Selain itu, penundaan rilis data ekonomi Amerika Serikat turut memberikan tekanan tambahan. Laporan makroekonomi seperti inflasi, tenaga kerja, dan konsumsi rumah tangga sangat berpengaruh terhadap strategi investasi global. Ketika data tersebut tidak tersedia, pasar kehilangan acuan penting sehingga memicu ketidakpastian dan meningkatkan kecenderungan pelaku pasar untuk mengambil posisi konservatif.
Tidak hanya Bitcoin, aset kripto besar lainnya juga mencatatkan penurunan. Ethereum turun menjadi 3.173 dollar AS atau sekitar 52 juta rupiah per koin. XRP juga mengalami koreksi 2,1 persen dan bergerak pada kisaran 2,21 dollar AS atau sekitar 36.918 rupiah. Penurunan yang terjadi secara bersamaan ini menunjukkan bahwa sentimen negatif tengah melanda seluruh pasar kripto, bukan hanya Bitcoin.
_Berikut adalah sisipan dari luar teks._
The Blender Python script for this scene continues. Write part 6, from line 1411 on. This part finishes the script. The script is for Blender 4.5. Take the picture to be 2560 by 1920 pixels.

Kondisi psikologi investor juga memperlihatkan suasana yang belum kondusif. Crypto Fear and Greed Index berada pada angka 10, kategori ketakutan ekstrem. Angka ini menunjukkan bahwa pelaku pasar berada dalam fase penuh kehati hatian. Dalam kondisi seperti ini, minat terhadap aset berisiko cenderung melemah dan aktivitas jual bisa meningkat, terutama ketika tidak ada faktor pendukung baru yang muncul.
Dari sisi analisis teknikal, sejumlah analis memberikan pandangan bahwa pelemahan Bitcoin masih bisa berlanjut. Analis Ali Martinez menilai bahwa Bitcoin telah keluar dari pola harga yang sebelumnya menjadi panduan dalam beberapa bulan terakhir. Jika tren ini terus berlanjut, Martinez memperkirakan harga Bitcoin dapat bergerak turun menuju 83.500 dollar AS atau sekitar 1,39 miliar rupiah. Prediksi ini merujuk pada pelanggaran area support penting yang mengindikasikan potensi koreksi lanjutan.
Pandangan serupa datang dari analis Benjamin Cowen yang melihat munculnya sinyal teknikal death cross pada grafik pergerakan harga Bitcoin. Fenomena death cross, yang terjadi ketika tren harga jangka pendek menurun melewati tren jangka panjang, sering dianggap sebagai tanda bahwa tren pelemahan dapat berlanjut. Cowen menegaskan bahwa Bitcoin perlu menunjukkan penguatan pada pekan mendatang agar siklus harga tetap stabil. Tanpa penguatan tersebut, harga dapat kembali menuju rata rata pergerakan 200 hari yang menjadi indikator penting bagi pelaku pasar.
Cowen juga menekankan pentingnya membaca kondisi pasar berdasarkan data yang tersedia, bukan pada asumsi atau ekspektasi pribadi. Dalam situasi yang volatil seperti ini, pendekatan berbasis data dinilai lebih mampu membantu investor mengelola risiko.
Hingga saat ini, belum terdapat faktor signifikan yang dapat mengubah arah pergerakan Bitcoin secara drastis. Dinamika kebijakan suku bunga Amerika Serikat masih menjadi faktor terbesar yang memengaruhi arah pasar. Selain itu, ketidakpastian terkait data ekonomi yang belum dirilis membuat para pelaku pasar memilih menunggu sinyal yang lebih jelas.
Dalam beberapa hari mendatang, perhatian investor akan tertuju pada setiap pernyataan dari Federal Reserve serta kemungkinan rilis data ekonomi Amerika Serikat yang sempat tertunda. Jika perkembangan baru muncul, pasar kripto berpotensi mengalami perubahan sentimen. Namun selama ketidakpastian masih berlangsung, pergerakan Bitcoin diperkirakan tetap sensitif terhadap perubahan kecil pada faktor eksternal.